Inverse trigonometric functions reverse the action of standard trigonometric functions. In this exercise, we use the inverse sine function, denoted as \( \sin^{-1}(x) \). This function helps us find an angle whose sine is a particular value.
For example, if \( y = \sin^{-1}(u) \), then this equation means that the sine of angle \( y \) is \( u \). The derivative of the inverse sine function is important when dealing with differentiation problems involving trigonometric relationships. It is given by:

• \( \frac{dy}{du} = \frac{1}{\sqrt{1-u^2}} \)

In this problem, we applied this concept to find the derivative of \( y = \sin^{-1}\left(\frac{3}{t^2}\right) \), which involves a bit more complexity due to the term \( \frac{3}{t^2} \). As described in the steps, handling such functions entails not only differentiating the inverse function but also maintaining the correctness of the inner function, \( u \). Understanding this derivative is key for the successful differentiation of composite functions involving inverse trigonometry.

The chain rule is a fundamental technique in calculus used for finding the derivative of a composite function. When dealing with functions nested within each other, like \( y = \sin^{-1}\left(\frac{3}{t^2}\right) \), the chain rule provides a structured way to differentiate such functions. Simply put, it tells us to "chain" the derivatives together.
The rule is often stated as:

• If \( y = f(g(x)) \), then \( \frac{dy}{dx} = f'(g(x)) \cdot g'(x) \)

Here, we apply the chain rule to differentiate the composite function \( y = \sin^{-1}\left(\frac{3}{t^2}\right) \). We first differentiated the outer function (the inverse sine) with respect to its inner function \( u = \frac{3}{t^2} \), and then the inner function \( u \) with respect to \( t \). This sequence allowed us to compute:

• \( \frac{dy}{dt} = \frac{dy}{du} \cdot \frac{du}{dt} \)

The chain rule is essential for solving complex calculus problems efficiently and forms the backbone of many differentiation tasks.

Differentiation is a core concept in calculus dealing with how functions change. It allows us to find the rate at which one variable changes concerning another. When differentiating, we calculate derivatives, which are expressions that sketch the instantaneous rate of change or the slope of the curve at any point on the graph.
In the exercise, the process of differentiation was applied to the inverse trigonometric function \( y = \sin^{-1}\left(\frac{3}{t^2}\right) \). This required several steps and techniques such as the inverse function derivative and the chain rule.
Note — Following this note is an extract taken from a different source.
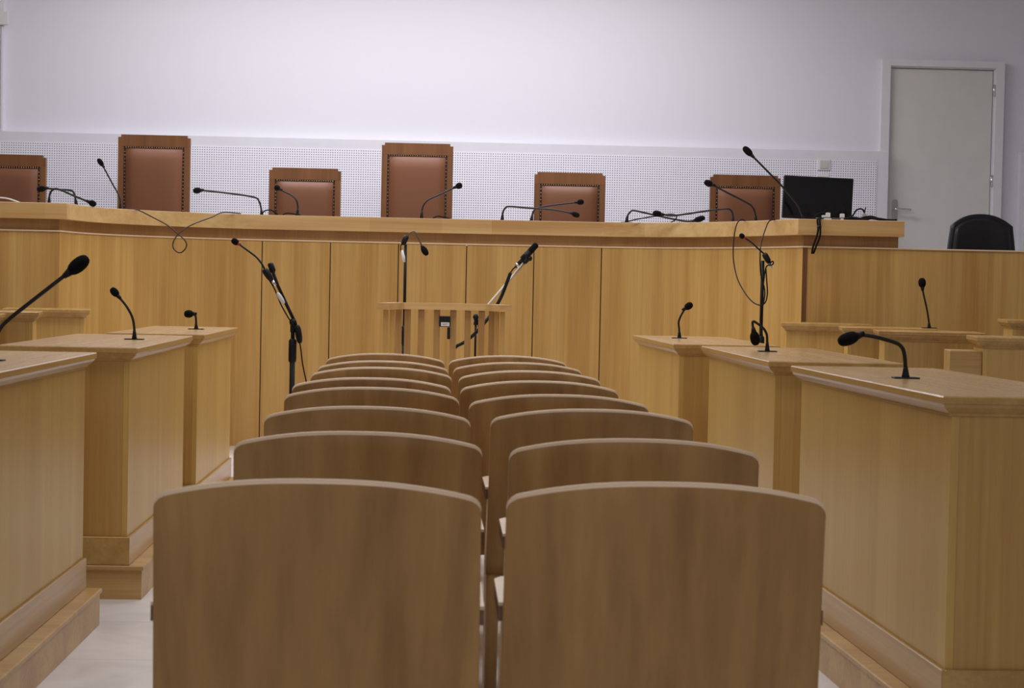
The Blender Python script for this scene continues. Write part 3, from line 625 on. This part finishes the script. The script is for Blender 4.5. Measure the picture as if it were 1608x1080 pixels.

By differentiating such expressions, you can determine how involved variables interact and influence each other.
Steps to differentiate effectively include:

• Recognizing the function and identifying necessary rules like inverse function derivatives.
• Applying the chain rule to handle composite and multi-layered functions.
• Performing algebraic manipulation to simplify the expressions to a manageable form.

Practicing differentiation with a variety of functions makes this skill invaluable in solving real-world problems modelled in mathematical terms.